Tampoco es casualidad que, una y otra vez, diga que sus “políticas en materia económica estarán basadas en el libro “Desarrollo estabilizador” de Antonio Ortiz Mena, exsecretario de Hacienda en los gobiernos de López Mateos y Díaz Ordaz” (véase: https://bit.ly/2GbiUB7) –recordemos que este periodo (1954-58 a 1970) fue, como define el economista Jonathan Heath, de “crecimiento económico elevado y sostenido, en un ambiente de estabilidad de precios” y un “crecimiento promedio anual (…) de 6.3 %”–.

Otras ideas de López Obrador para otro tiempo: precios de garantía en el sector agropecuario –subsidios usados para establecer un mínimo de adquisición garantizada a productores por parte del gobierno–, y “congelar” precios de la gasolina –un costosísimo subsidio masivo–. El último presidente que aplicó normas similares fue López Portillo, hace unos 40 años.

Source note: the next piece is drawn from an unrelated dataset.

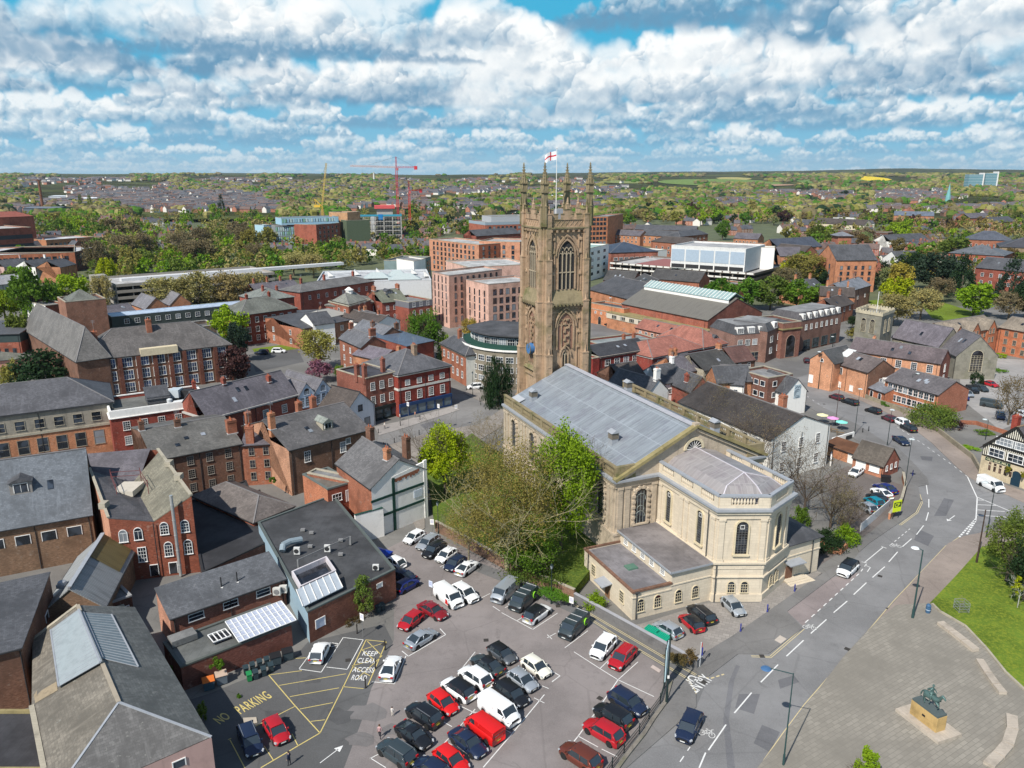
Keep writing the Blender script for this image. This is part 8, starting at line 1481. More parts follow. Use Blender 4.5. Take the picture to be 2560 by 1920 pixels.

Y ambas son muy poco atractivas para las empresas nacionales y extranjeras acostumbradas a competir. Asimismo, detener la inversión privada en la cadena productiva de PEMEX, sería regresar al esquema de los años 30 que obligaba al Estado a poner, por sí solo, todas las inversiones –impagable en estos tiempos de petróleo barato–.

México ha cambiado más rápido en los últimos 30 años (1988-2018) que en los anteriores 30 (1958-1988); basta con ver la composición de nuestras finanzas públicas; la creciente competencia política; nuestro rol comercial en el mundo; la relación bilateral con Estados Unidos; y la organización de la sociedad civil, para percatarnos que somos diametralmente distintos hoy de, ya no digamos 1958, sino de 1988. Pero parece que López Obrador no se ha dado cuenta, y busca atrincherarse con sus memorias de un pasado hoy idealizado.

La exaltación de momentos que ya no existen sirve para solidificar identidades colectivas, pero es mala brújula para políticas públicas y para grandes economías como México –hoy la número 15 del mundo–. Un mandato presidencial que haga uso del nacionalismo, de dosis de aislacionismo y de un excesiva aversión al futuro para negar temporalmente la globalización –y digo “temporalmente” porque su influencia es inevitable; sin embargo, debemos controlar sus extremos– podría retrasar nuestro andar económico, mismo que hoy apunta, según la firma de consultoría multinacional Pwc en un reporte reciente (véase: https://pwc.to/2vZqOrl), a llegar al lugar 7 de las mayores economías para el 2050.

Con el tránsito a esos niveles de producción podemos soñar relativamente alto en términos de saldar deudas históricas; por ejemplo, bajar a 0 ese 7.6 % de la población que aún vive en pobreza extrema –tres o más carencias sociales; ingreso tan bajo que no puede adquirir los nutrientes necesarios–; así como reducir de manera importante ese 43.6 % en situación de pobreza –al menos una carencia social; ingreso insuficiente para necesidades alimentarias y no alimentarias– (CONEVAL, 2016). Para llegar ahí necesitaremos dos cosas: lo que alguna vez escuché pedir a Enrique De la Madrid, “más mundo en México y más México en el mundo”; y líderes capaces de entender dónde –y cuándo– están parados.